TEMPO Interaktif, Jakarta - Muhammad Ghufron Iqbal, 14 tahun, dilaporkan menghilang sejak Sabtu 14 Mei 2011 malam. Remaja yang akrab dipanggil Dito ini terakhir kali terlihat di sekolahnya, Pondok Pesantren Darunnajah di Jalan Ulujami Raya, Pesanggrahan Jakarta Selatan.
"Sejak malam Minggu (14 Mei 2011) pengawas pesantren bilang bahwa dia (Dito) sudah tidak terlihat di lingkungan Pesantren," kata kakak Dito, Kuntjoro Harimurti, saat dihubungi TEMPO, Selasa 17 Mei 2011.
Dito adalah putra bungsu dokter spesialis jantung Rumah Sakit Medistra, Jakarta Selatan, Sudigdo Sastroasmoro. Anak kelima dari lima bersaudara ini memiliki tinggi badan 171 cm dan berat badan 64 kg, serta kulit sawo matang. Terakhir dilihat, Dito mengenakan baju hem putih dan celana biru tua. "Pihak pesantren mencarinya dari malam Minggu hingga Minggu sore tapi tidak ketemu juga. Informasi ke pihak keluarga diberikan pada Minggu sore," ucap Kuntjoro.
Dito dilaporkan menghilang karena tidak izin sama sekali kepada pengurus pesantren ketika meninggalkan pesantren. Dari peraturan yang ada, anak-anak yang sekolah di pesantren itu tidak dapat keluar dari lingkungan pesantren tanpa izin dari pengurus pesantren. Izin pulang ke rumah pun hanya diberikan oleh pihak pesantren setiap Kamis sore hingga Sabtu pagi.

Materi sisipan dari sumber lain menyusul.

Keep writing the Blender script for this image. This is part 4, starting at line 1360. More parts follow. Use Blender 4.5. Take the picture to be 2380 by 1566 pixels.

Setelah mendapat informasi kehilangan, dikatakan Kuntjoro, pihak keluarga terus melakukan upaya pencarian terhadap Dito. Informasi dari hasil pencarian, sempat ada yang melihat seorang anak dengan ciri seperti Dito menginap selama dua malam di Masjid Jami Bintaro, Jakarta Selatan, yakni dari Sabtu malam (14 Mei 2011) hingga Minggu malam (15 Mei 2011). "Penjaga masjid itu sempat melihat dan menanyakan nama anak itu. Dan anak itu mengaku bahwa dia bernama Ghufron," ucap Kuntjoro.
Namun, ketika pihak keluarga mencoba menunggu anak itu di Masjid Jami Ulujami pada Senin malam (16 Mei 2011), tidak didapat hasil yang diharapkan. "Bapak dan adik saya menunggu di sana, tetapi tidak ketemu," kata Kuntjoro.
Keluarga juga sudah berupaya melakukan pencarian ke puluhan masjid di sekitar wilayah Bintaro. "Sempat juga ada laporan yang melihat anak seperti ciri tersebut berada di Masjid Darussalam, sekitar 500 meter dari Masjid Jami Bintaro. Oleh karena itu, malam ini saya menunggu di Masjid Darussalam," ujar Kuntjoro.
Selain itu, keluarga juga melakukan pencarian di beberapa warung internet (warnet) di sekitar wilayah Ulujami dan Bintaro. "Informasi dari pengurus pesantren menyebutkan bahwa anak-anak pesantren sering bermain internet di daerah Bintaro. Di samping itu, Dito juga memang senang pergi ke warnet," ujar Kuntjoro.
Dikatakan Kuntjoro, motif dari menghilangnya Dito sama sekali tidak diketahui pihak keluarga. "Sebenarnya tidak ada gelagat yang berbeda dari kesehariannya. Dia hanya sempat mengeluh jenuh dengan suasana belajar di pesantren. Tapi itu adalah hal yang wajar. Keluarga memintanya untuk bersabar karena 2-3 minggu lagi ada ujian," kata Kuntjoro.
Memang, kesehariannya, Dito tinggal di pesantren itu selama hampir seminggu penuh. Dia hanya pulang ke rumah setiap Kamis sore, kemudian kembali lagi ke pesantren pada Sabtu pagi. Minggu lalu, Dito sempat pulang lebih awal, yakni pada hari Senin 9 Mei 2011. Hal ini karena dia menderita penyakit kulit di kaki sehingga perlu mendapat pengobatan dan setiap harinya dibawa ke dokter kulit oleh sang ibu. Ketika kondisinya sudah membaik, pada Sabtu pagi (14 Mei 2011), Dito kembali lagi ke pesantren.
Keluarga sudah melaporkan kehilangan ini ke Kepolisian Sektor (Polsek) Pesanggrahan pada Senin 16 Mei 2011 malam. "Tapi kami tidak tahu tindak lanjut polisi akan seperti apa," ucap Kuntjoro. Sejauh ini belum ada lagi perkembangan soal pencarian Dito.